Let me start by saying that "cheap" is all relative.What is cheap in one market is not cheap in another. A $75,000 3Br 1.5Ba in the midwest might look cheap to a California investor, but that $75,000 house might only be worth $60,000 and isn't such a great deal after all. Unsuspecting out of state investors often over pay when they think they are getting a great deal because they didn't take the time to understand values which can vary neighborhood to neighborhood and even street to street in some cities.

But a bigger mistake inexperienced investors make is not understanding the neighborhood on the ground level. They get lured in to buying super cheap propeties because the ROI's look so good on paper. Unfortunatley, most of those ROI's are about as good as the paper the pro forma's are printed on and never materialize.

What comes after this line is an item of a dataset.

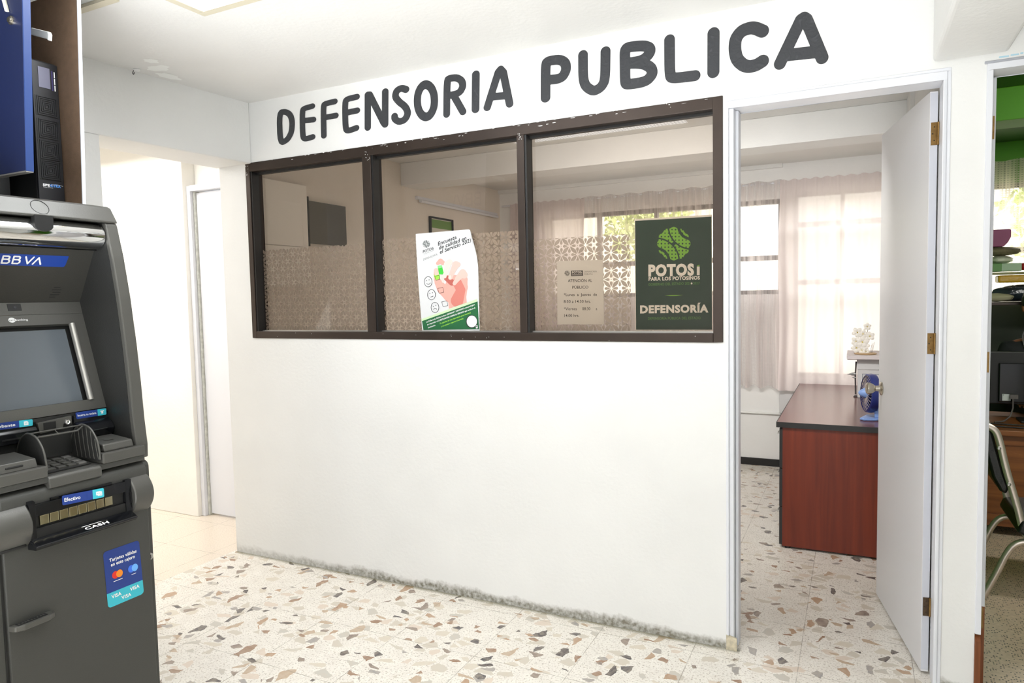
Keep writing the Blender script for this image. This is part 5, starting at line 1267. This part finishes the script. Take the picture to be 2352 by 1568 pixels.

Even when a buyer is fully aware that the cheap property they have found is in a neighborhood that they wouldn't dream of walking through themselves, they think that they can somehow find a good tenant that is more than happy to live there. Even if your property manager can walk on water, they can't work miracles and turn bad tenants in to good ones. And that's the problem with these cheap properties. Most are located in high crime areas that don't attract the most desirable tenant. They have high vacancies and turn over costs which are cash flow killers and can easily be the difference between a profit and a loss for the year.

Unfortunately, the real estate agent or the turn key company that you are buying from isn't always motivated to educate you on which areas to avoid. In fact, many agents and turn key companies focus on these low end neighborhoods because the returns look so appealing to out of state investors that don't know any better. When things go bad, the investor shouldn't be surprised. There's a reason the property was so cheap to begin with.

Crime level is the primary factor to look for when assessing and choosing a neighborhood and with the tools available today, there is no reason everyone can't research the crime rate of any area. Below are heat maps of two very different neighborhoods in Indianapolis.

Green represents low crime, red is high crime.

These 2 neighborhoods are only 3 1/2 miles apart. Where would you want to invest?

Do these cheap properties in low end neighborhoods ever pay off?

The only time I would recommend this type of property is to an experienced, local investor that already has a substantially large portfolio that is looking to exand and add higher risk assets. Think of it as stock. Would your first investment be a highly speculative stock? Probably not, so why would you make your first real estate investment speculative and high risk? Those that do get turned off when their investment goes bad and give up on real estate when the real problem was that they just bought the wrong property in the wrong area.